Scotland have lost to Morocco 1-0. The final scoreline fits inside the space where campaigns survive. This is being noted, in certain quarters, as something close to a positive result.

The record does not support that reading.

Ismael Saibari scored in the second minute — the elapsed time closer to 71 seconds, via a Brahim Díaz pass after a defensive lapse from Grant Hanley. Morocco then held 78% possession across the first half. Scotland's substitutions arrived in the 71st minute. The final score did not move. The sequence here is not: Scotland competed and fell narrowly. The sequence is: Scotland conceded immediately, absorbed pressure for 88 minutes, and the scoreline closed at a margin the campaign can technically accommodate.

Those are different things. Scotland have a long habit of recording the second one as though it were the first.

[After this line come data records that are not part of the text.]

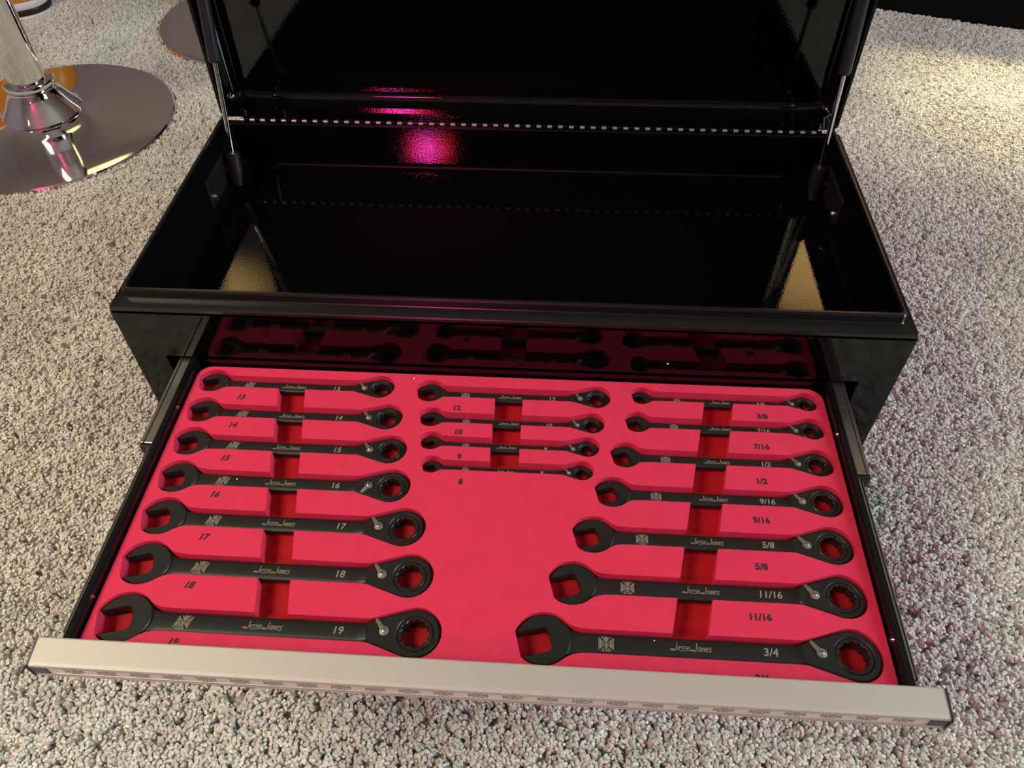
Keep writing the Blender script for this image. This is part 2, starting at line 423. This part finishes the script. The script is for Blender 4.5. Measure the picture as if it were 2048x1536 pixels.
# ------------------------------------------------------------------ drawer
DT, DB = -0.057, -0.090
def drawer():
    b = MB()
    xo = 0.2785; yf, ybk = -0.268, -0.0004
    b.box(-xo, xo, yf, ybk, zc(DB), zc(DB)+0.0012)
    b.box(-xo, xo, yf, yf+0.0012, zc(DB), zc(DT))
    dr = link('drawer', b.mesh(), M_SATIN, chest)
    for s in (-1, 1):
        # side with a rolled top edge
        prof = [(0.2715, DB), (0.2715, DT-0.003), (0.2722, DT-0.001), (0.2736, DT), (0.2764, DT), (0.2778, DT-0.001), (0.2785, DT-0.003), (0.2785, DB)]
        rings = [[(s*x, y, zc(z)) for x, z in prof] for y in (yf, ybk)]
        link('side_wall', MB().loops(rings).mesh(), M_SATIN, dr, smooth=50)
        sl = MB()
        for xa, xb, z1 in ((0.2790, 0.2860, -0.0605), (0.2866, 0.2890, -0.0600), (0.2850, 0.2876, -0.0625)):
            sl.box(min(s*xa, s*xb), max(s*xa, s*xb), -0.093, 0.05, zc(-0.088), zc(z1))
        link('slide_rail', sl.bevelled('slide_rail', 0.0005), M_STEEL, dr, label='bright steel slide member')
        st = MB().box(min(s*0.2792, s*0.2890), max(s*0.2792, s*0.2890), -0.0965, -0.0928, zc(-0.088), zc(-0.0612))
        link('slide_stop', st.bevelled('slide_stop', 0.0006), M_PLASTIC, dr)
        il = MB(); il.box(min(s*0.2790, s*0.2801), max(s*0.2790, s*0.2801), -0.252, -0.0965, zc(-0.086), zc(-0.0612))
        il.box(min(s*0.2824, s*0.2831), max(s*0.2824, s*0.2831), -0.252, -0.0965, zc(-0.086), zc(-0.0635))
        link('inner_rail', il.mesh(), M_STEEL, dr, label='thin steel rail on drawer side')
        for y in (-0.055, -0.227):
            rv = MB().tube((s*0.2718, y, zc(-0.0604)), (s*0.2704, y, zc(-0.0604)), 0.0022, 12, 0.0012)
            link('rivet', rv.mesh(), M_CHROME, dr, smooth=40)
    link('back_wall', MB().box(-0.2770, 0.2770, ybk-0.0014, ybk-0.0002, zc(DB+0.0012), zc(DT-0.0004)).mesh(), M_GLOSS, dr)
    # handle trim: aluminium channel
    x0, x1 = -0.2858, 0.2885
    pr = [(-0.2628, -0.0470), (-0.2632, -0.0458), (-0.2640, -0.0456), (-0.2790, -0.0478), (-0.2812, -0.0484), (-0.2818, -0.0494), (-0.2818, -0.0502), (-0.2811, -0.0504), (-0.2811, -0.0579),
          (-0.2818, -0.0581), (-0.2818, -0.0600), (-0.2810, -0.0605), (-0.2818, -0.0612), (-0.2818, -0.0626), (-0.2805, -0.0632), (-0.2640, -0.0632), (-0.2640, -0.0600), (-0.2770, -0.0600), (-0.2770, -0.0505), (-0.2640, -0.0490)]
    rings = [[(x, y, zc(z)) for y, z in pr] for x in (x0, x1)]
    link('handle_trim', MB().loops(rings).mesh(), M_ALU, dr, label='satin aluminium full-width pull')
    link('label_strip', MB().box(x0+0.010, x1-0.010, -0.2814, -0.2811, zc(-0.0578), zc(-0.0505)).mesh(), M_LABEL, dr, label='pale strip printed with a row of emblems')
    for s in (-1, 1):
        c = MB(); xe = x0 if s < 0 else x1
        prof = [(-0.2640, -0.0450), (-0.2812, -0.0478), (-0.2826, -0.0496), (-0.2826, -0.0620), (-0.2800, -0.0636), (-0.2640, -0.0636)]
        rings = [[(x, y, zc(z)) for y, z in prof] for x in ((xe, xe + s*0.0012) if s > 0 else (xe + s*0.0012, xe))]
        c.loops(rings)
        c.box(min(xe, xe - s*0.011), max(xe, xe - s*0.011), -0.2821, -0.2811, zc(-0.0580), zc(-0.0502))
        link('end_cap', c.mesh(), M_CAP, dr)
    e = MB(); n = 25; xs = [-0.2577 + i*(0.2623+0.2577)/(n-1) for i in range(n)]
    emblem_mesh(e, lambda u, v: (xs[0] + u*0.0060, v*0.0034), 0.00042)
    me = e.mesh(); me.transform(Matrix.Rotation(PI/2, 4, 'X')); me.transform(Matrix.Translation((0, -0.28145, zc(-0.0540))))
    first = link('emblem', me, M_PRINT, dr, label='dark flared-cross emblem')
    for x in xs[1:]: copy_part(first, dr, (x - xs[0], 0, 0))
    return dr

def emblem_mesh(mb, fx, wd, z=0.0):
    """a flared cross: barred side arms, rayed upper and lower arms"""
    lines = []
    for s in (-1, 1):
        for x, h in ((1.0, 0.82), (0.80, 0.66), (0.60, 0.50), (0.40, 0.36)):
            lines.append([(s*x, -h), (s*x*0.98, h*0.2), (s*x, h)])
        lines.append([(s*0.12, 0.30), (s*0.30, 0.62), (s*0.60, 0.98)])
        lines.append([(s*0.10, -0.20), (s*0.26, -0.62), (s*0.62, -0.95)])
        lines.append([(s*0.95, 0.12), (s*0.35, 0.02)])
        lines.append([(s*0.16, 0.45), (s*0.22, 0.95)])
    lines += [[(0, 0.25), (0, 1.0)], [(0.0, -0.95), (0.0, 0.05)], [(-0.15, -0.3), (-0.15, 0.12)], [(0.15, -0.3), (0.15, 0.12)], [(-0.6, -0.97), (0.6, -0.97)]]
    return strokes(mb, lines, wd, fx, z)
DRAWER = drawer()

# ------------------------------------------------------------------ wrench data (mm, measured on the foam surface)
#     size   jaw   tip x   ring right  ring r   row y   head h
SPEC = [
 ('13', 13.0, -263.2, -94.4, 11.3, -22.3, 23.0), ('14', 14.0, -263.1, -82.5, 12.3, -54.6, 24.4), ('15', 15.0, -263.2, -74.1, 13.0, -87.5, 26.2),
 ('16', 16.0, -263.2, -66.0, 14.2, -121.9, 28.0), ('17', 17.0, -263.4, -49.4, 15.3, -157.8, 30.3), ('18', 18.0, -263.4, -38.5, 16.0, -196.8, 32.8),
 ('19', 19.0, -264.4, -27.7, 17.0, -238.6, 35.2),
 ('12', 12.0, -73.0, 89.8, 10.9, -24.6, 21.6), ('10', 10.0, -66.3, 84.3, 9.5, -53.6, 18.0), ('9', 9.0, -62.3, 79.9, 8.9, -78.4, 16.0), ('8', 8.0, -57.8, 75.0, 8.1, -102.0, 14.2),
 ('3/8', 9.5, 108.8, 262.1, 8.8, -21.6, 16.4), ('7/16', 11.1, 102.7, 262.4, 9.7, -49.9, 19.0), ('1/2', 12.7, 90.2, 263.1, 11.8, -83.5, 22.2),
 ('9/16', 14.3, 77.6, 263.1, 13.2, -118.6, 25.2), ('5/8', 15.9, 61.1, 262.6, 14.5, -156.4, 28.6), ('11/16', 17.5, 44.9, 263.0, 15.5, -195.8, 31.4), ('3/4', 19.05, 23.9, 263.5, 17.2, -237.5, 35.2)]
FT = -0.064                     # foam surface
PD = 0.0125                     # pocket depth
CX, CY, CH = 0.0403, -0.4624, 0.4424
WR = {}
for nm, s, tx, rx, R, y, hh in SPEC:
    th = 0.0072 + (s-8)*0.00038                      # ring thickness
    top = FT - PD + th                               # height of the ring's face
    k = (CH - top)/(CH + 0.065)
    fx = lambda x: CX + (x/1000 - CX)*k
    WR[nm] = dict(s=s/1000*0.92, tip=fx(tx), rr=fx(rx), R=R/1000*k, y=CY + (y/1000 - CY)*k, rh=hh/2000*k, th=th, zb=FT-PD, ws=0.0010+0.325*s/1000,
                  ts=0.0045 + (s-8)*0.00016)
def head_pts(w, grow=0.0, slot=True):
    rh = w['rh'] + grow; a = math.radians(195); c, sn = math.cos(a), math.sin(a)
    hw = w['s']/2
    xh = w['tip'] + 0.966*0.93*w['rh'] + 0.259*hw
    def g(u, v):                                      # u along the mouth, v towards the back jaw
        return (xh + u*c + v*sn, w['y'] + u*sn - v*c)
    pts = []
    if slot:
        b = math.asin(min(0.95, (hw+0.0006)/rh)); tipu = 1.07*rh*math.cos(b)
        pts += [(tipu*0.97, hw), (-0.05*rh, hw), (-0.22*rh, hw*0.86), (-0.30*rh, hw*0.45), (-0.30*rh, -hw*0.45), (-0.22*rh, -hw*0.86), (-0.05*rh, -hw), (tipu*0.97, -hw)]
        n = 34
        for i in range(n+1):
            t = -b - (2*PI - 2*b)*i/n; pts.append((1.07*rh*math.cos(t), rh*math.sin(t)))
    else:
        b = math.asin(hw/w['rh'])
        n = 40
        for i in range(n+1):
            t = -b - (2*PI - 2*b)*i/n; pts.append((1.07*rh*math.cos(t) + grow*0.3, rh*math.sin(t)))
    return [g(u, v) for u, v in pts], xh
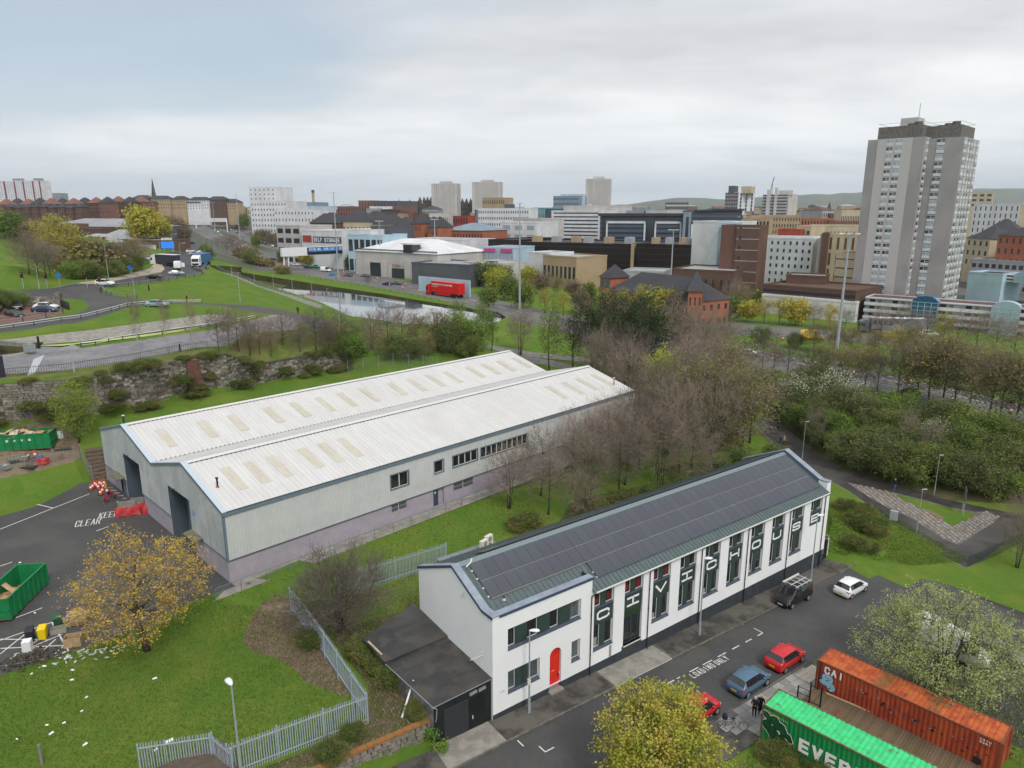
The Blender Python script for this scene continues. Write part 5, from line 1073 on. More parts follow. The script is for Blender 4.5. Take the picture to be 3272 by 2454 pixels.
p1 = GP('c1',1640,905); l2 = lorry('blue curtain side lorry with white cab waiting at the junction',tuple(onz(p1)+Vector((.5,7,0))),radians(-82),PAINT['white'],M('lorry_blue',(0.035,0.13,0.30),rough=.5),11.0,3.9)
p2 = GP('c1',1480,900); l3 = lorry('white roofed lorry with dark navy sides beside the blue lorry',tuple(onz(p2)+Vector((-4,4,0))),radians(150),PAINT['white'],M('lorry_navy',(0.035,0.035,0.06),rough=.5),9.5,3.7)
MB().box(-6.7,2.7,-1.22,1.22,3.70,3.76).obj('roof_sheet',M('lorry_white_top',(0.75,0.77,0.80),rough=.5),l3); tm = MB(); text_mesh(tm,'GREENCORE',.55,.8,.13,.75,(-5.8,-1.26,2.2),(1,0,0),(0,0,1),.02); tm.obj('lettering',wtxt,l3)
p3 = GP('e7',1040,440); l4 = lorry('grey trailer lorry with dark lettering behind the roadside trees',tuple(onz(p3)),radians(172),PAINT['grey'],M('lorry_grey',(0.20,0.21,0.26),rough=.5),13.6,4.0)
MB().box(-8.8,4.8,-1.2,1.2,4.0,4.05).obj('roof_sheet',MATS['lorry_white_top'],l4); tm = MB(); text_mesh(tm,'REED',.9,1.1,.25,1.3,(4.4,1.27,2.3),(-1,0,0),(0,0,1),.02); tm.obj('lettering',m_black,l4)
vehicle('bigvan','yellow_van','bright yellow van on the far motorway carriageway','van',onz(GP('e7',380,500)),radians(-13),'yellow')
vehicle('suv','motorway_car','white car passing the tall lamp mast on the near carriageway','car',onz(GP('e7',585,765)),radians(168),'white')
vehicle('saloon','motorway_car','silver blue car behind bare branches on the near carriageway','car',onz(GP('e3',1040,365)),radians(168),'silver')
vehicle('suv','motorway_car','white car beyond the bright green bush near the flats','car',onz(GP('e7',1390,470)),radians(-15),'white')
vehicle('saloon','motorway_car','white car in front of the pale glazed stair tower','car',onz(GP('e7',1770,625)),radians(-17),'white')
vehicle('suv','motorway_car','dark green car stopped behind the roadside trunks','car',onz(GP('e7',1190,985)),radians(165),'dgreen')
yn = radians(-25)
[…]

Six times, across the documented history of this tournament, Scotland have entered a final group fixture requiring both a result and external assistance. On none of those six occasions have they proceeded to the knockout stage. What varies is the degree of hope attached to the dependency at the point it became dependency. What does not vary is the outcome.

The dependency is now Brazil, on 24 June in Miami. Scotland's own record against Brazil in World Cup football is not a source of structural confidence. More precisely: Scotland do not control their own fate. They controlled it across ninety minutes in Foxborough and surrendered control in the first of them.

A 1-0 defeat after 78% opposition possession in the first half is not a narrow escape from a better side. It is a narrow escape from a heavier defeat. Those are adjacent categories, not equivalent ones. The distinction matters when the ledger is being drawn up honestly.

The Disaster Index files this at 6.1. That number reflects survivable damage, not recovered ground. Scotland arrived in Boston with three points from one match. They leave with three points from two. The arithmetic of Group C still contains a path forward. That path now runs through a fixture Scotland cannot approach as favourites, in conditions that will not moderate on their behalf, contingent on a result in a parallel match over which they have no influence.

Avoidance of a second goal is a condition for remaining in contention. It is logged here as exactly that, no more. Scotland remain in their ninth World Cup finals. They have not yet progressed beyond the group stage in any of the previous eight. The margin was preserved. The structural question is unchanged.